First, be sure you’re using Capistrano v2.15.4 or higher. There are some significant changes in Capistrano’s awareness of assets and how it manages precompilation.

Rails 4 changes how the asset manifest is handled. The manifest holds a list of all available assets. In Rails 3, this was generated as public/assets/manifest.yml. In Rails 4, it’s now a JSON file along with a fingerprint, eg: public/assets/manifest-9f745054f45f3f47968d59f1665c66be.json.

By itself, Rails handles this without any issue – including the upgrade from Rails 3.2 to 4.0.

However, Capistrano has some issues here which seem related to its attempt at intelligent cleanup of assets no longer being used.

If your upgrade to Rails 4 works the first time through, you’re probably fine. If there’s any kind of error, you may be left in a mixed up state that’s hard to recover from.

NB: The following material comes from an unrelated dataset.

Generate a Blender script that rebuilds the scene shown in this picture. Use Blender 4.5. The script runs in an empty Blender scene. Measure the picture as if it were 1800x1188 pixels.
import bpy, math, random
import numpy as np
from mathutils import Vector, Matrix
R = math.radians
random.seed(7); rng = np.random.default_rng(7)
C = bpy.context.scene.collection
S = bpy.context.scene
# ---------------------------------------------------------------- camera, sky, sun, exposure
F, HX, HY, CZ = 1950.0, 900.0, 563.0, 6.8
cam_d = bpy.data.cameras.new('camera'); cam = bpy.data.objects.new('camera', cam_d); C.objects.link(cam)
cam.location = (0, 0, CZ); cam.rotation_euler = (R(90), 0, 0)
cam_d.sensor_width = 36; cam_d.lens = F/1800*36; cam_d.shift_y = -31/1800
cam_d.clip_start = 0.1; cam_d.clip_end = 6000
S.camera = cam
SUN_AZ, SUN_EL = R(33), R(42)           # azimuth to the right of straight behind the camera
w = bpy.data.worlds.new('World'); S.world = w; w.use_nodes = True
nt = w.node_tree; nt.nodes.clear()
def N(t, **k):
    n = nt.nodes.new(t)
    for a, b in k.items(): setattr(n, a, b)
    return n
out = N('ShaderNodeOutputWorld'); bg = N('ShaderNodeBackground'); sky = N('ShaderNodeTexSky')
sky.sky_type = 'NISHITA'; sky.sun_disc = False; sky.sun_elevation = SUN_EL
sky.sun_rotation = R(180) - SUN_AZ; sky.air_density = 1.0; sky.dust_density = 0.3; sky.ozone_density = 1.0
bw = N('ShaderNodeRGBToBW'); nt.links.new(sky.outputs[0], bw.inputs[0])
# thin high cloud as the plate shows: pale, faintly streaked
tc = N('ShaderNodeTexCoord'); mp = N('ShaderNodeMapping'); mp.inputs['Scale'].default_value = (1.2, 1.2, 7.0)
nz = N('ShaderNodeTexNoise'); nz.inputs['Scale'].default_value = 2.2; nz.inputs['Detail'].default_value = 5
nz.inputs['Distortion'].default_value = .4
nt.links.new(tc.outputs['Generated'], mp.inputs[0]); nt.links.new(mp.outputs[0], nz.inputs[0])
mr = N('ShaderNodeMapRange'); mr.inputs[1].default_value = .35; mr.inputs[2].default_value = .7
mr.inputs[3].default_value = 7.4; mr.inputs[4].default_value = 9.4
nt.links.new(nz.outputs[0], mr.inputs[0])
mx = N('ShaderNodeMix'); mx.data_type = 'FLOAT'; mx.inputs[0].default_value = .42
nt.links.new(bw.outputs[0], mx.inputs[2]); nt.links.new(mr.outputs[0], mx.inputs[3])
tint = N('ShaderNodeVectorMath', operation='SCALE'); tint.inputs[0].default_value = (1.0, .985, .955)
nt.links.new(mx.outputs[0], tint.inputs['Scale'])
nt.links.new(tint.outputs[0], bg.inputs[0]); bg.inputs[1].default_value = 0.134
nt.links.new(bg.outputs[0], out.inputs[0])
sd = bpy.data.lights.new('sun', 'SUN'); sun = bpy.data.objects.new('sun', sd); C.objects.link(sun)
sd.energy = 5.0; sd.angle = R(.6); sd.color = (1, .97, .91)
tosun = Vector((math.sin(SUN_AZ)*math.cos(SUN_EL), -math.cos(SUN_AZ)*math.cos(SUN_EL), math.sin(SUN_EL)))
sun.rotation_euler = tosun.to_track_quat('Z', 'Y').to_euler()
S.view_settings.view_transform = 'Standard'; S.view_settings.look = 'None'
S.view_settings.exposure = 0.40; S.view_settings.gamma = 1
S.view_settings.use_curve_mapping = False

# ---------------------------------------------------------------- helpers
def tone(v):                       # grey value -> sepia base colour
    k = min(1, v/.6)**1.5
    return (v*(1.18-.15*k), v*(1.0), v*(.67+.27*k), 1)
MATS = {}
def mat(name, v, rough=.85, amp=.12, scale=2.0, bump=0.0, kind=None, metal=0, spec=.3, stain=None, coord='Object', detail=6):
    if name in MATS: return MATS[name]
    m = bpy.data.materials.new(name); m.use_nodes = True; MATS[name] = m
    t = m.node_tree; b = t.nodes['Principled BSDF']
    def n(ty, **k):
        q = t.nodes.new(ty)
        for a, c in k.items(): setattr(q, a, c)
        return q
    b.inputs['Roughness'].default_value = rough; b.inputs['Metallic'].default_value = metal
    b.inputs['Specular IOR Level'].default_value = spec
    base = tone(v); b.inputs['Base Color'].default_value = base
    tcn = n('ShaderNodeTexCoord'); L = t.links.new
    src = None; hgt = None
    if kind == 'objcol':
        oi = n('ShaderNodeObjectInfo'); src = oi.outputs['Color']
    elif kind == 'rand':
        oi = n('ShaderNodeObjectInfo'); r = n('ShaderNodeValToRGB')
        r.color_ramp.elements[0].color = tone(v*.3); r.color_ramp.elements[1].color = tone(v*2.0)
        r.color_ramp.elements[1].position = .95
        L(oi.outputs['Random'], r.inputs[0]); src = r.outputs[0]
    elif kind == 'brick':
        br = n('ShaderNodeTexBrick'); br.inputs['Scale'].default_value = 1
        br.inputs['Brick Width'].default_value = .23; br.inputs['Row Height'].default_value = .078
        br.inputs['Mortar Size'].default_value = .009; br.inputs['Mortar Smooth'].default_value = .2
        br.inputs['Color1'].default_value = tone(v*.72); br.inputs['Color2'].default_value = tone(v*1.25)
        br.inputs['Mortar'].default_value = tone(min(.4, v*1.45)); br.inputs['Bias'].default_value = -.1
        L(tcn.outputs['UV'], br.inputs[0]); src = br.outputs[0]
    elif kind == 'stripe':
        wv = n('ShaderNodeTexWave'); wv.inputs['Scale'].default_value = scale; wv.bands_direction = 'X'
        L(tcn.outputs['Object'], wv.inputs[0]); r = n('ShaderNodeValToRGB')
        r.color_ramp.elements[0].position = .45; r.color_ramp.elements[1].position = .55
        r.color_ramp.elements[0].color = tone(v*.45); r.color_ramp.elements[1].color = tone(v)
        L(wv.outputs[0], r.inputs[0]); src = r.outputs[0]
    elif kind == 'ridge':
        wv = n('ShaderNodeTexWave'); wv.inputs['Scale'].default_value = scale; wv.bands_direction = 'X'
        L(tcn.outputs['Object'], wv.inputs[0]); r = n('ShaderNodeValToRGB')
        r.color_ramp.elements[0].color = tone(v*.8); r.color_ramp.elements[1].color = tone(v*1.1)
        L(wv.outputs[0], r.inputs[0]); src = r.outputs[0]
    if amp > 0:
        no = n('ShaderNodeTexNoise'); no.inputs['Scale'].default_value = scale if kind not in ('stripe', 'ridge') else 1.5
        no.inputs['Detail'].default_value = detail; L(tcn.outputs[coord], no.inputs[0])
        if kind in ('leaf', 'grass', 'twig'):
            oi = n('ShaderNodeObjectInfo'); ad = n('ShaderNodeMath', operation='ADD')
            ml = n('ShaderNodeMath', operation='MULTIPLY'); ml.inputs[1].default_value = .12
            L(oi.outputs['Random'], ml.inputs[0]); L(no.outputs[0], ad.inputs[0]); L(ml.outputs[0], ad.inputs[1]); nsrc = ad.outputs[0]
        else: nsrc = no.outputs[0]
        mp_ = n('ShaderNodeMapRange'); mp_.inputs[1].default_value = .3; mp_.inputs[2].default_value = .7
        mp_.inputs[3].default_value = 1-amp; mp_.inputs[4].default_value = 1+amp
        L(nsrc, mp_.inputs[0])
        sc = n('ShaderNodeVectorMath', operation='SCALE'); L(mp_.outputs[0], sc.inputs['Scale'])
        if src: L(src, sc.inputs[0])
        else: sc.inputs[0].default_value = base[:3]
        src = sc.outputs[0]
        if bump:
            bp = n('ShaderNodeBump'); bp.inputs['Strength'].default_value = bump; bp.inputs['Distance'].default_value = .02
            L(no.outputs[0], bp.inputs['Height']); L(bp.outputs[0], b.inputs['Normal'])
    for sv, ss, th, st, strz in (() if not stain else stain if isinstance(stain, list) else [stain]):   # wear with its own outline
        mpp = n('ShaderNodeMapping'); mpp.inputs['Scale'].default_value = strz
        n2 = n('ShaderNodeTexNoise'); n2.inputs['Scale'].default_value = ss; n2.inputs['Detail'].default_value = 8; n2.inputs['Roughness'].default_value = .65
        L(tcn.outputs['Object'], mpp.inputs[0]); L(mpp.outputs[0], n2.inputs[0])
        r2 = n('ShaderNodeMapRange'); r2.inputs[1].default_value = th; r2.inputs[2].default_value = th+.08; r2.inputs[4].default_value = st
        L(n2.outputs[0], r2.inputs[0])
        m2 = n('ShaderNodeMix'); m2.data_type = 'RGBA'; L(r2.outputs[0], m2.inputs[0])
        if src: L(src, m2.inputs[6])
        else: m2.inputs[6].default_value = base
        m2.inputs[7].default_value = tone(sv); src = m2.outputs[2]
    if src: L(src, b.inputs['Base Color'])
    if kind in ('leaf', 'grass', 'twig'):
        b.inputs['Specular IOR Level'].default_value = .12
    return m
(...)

Two possible errors you may see from Capistrano.

1More than one asset manifest file was found in '/apps/some_app/shared/assets'.  If you are upgrading a Rails 3 application to Rails 4, follow these instructions: http://github.com/capistrano/capistrano/wiki/Upgrading-to-Rails-4#asset-pipeline
1lib/ruby/1.9.1/psych.rb:203:in `parse': (<unknown>): mapping values are not allowed in this context at line 1 column 6 (Psych::SyntaxError)

I found it easiest to login to the app server(s) and remove manifest*.{yml,json}.

Be warned, removing these files may make it difficult to rollback to a Rails 3.2 version of your app. In theory, you just need to rollback and then recompile the assets. In practice, I experienced some weird issues with bundler loading Rails 4 gems when it was supposed to be loading Rails 3.2 gems, making it impossible to regenerate the asset manifest. You may want to move those files aside instead of just removing them.

I ended up removing the current symlink along with the manifests which then allowed Rails 4 assets to finally build properly without any complaints from Capistrano:

1rm /apps/some_app/current /apps/some_app/shared/assets/manifest*.{yml,json}

You can remove current while the existing (Rails 3) app is still running. However, it’s possible assets will longer be served by your web frontend (apache, nginx, etc.) until the Rails 4 app successfully compiles assets and starts.

If you have any way of testing against a staging server (starting from the Rails 3.2 version of your app), I highly recommend it.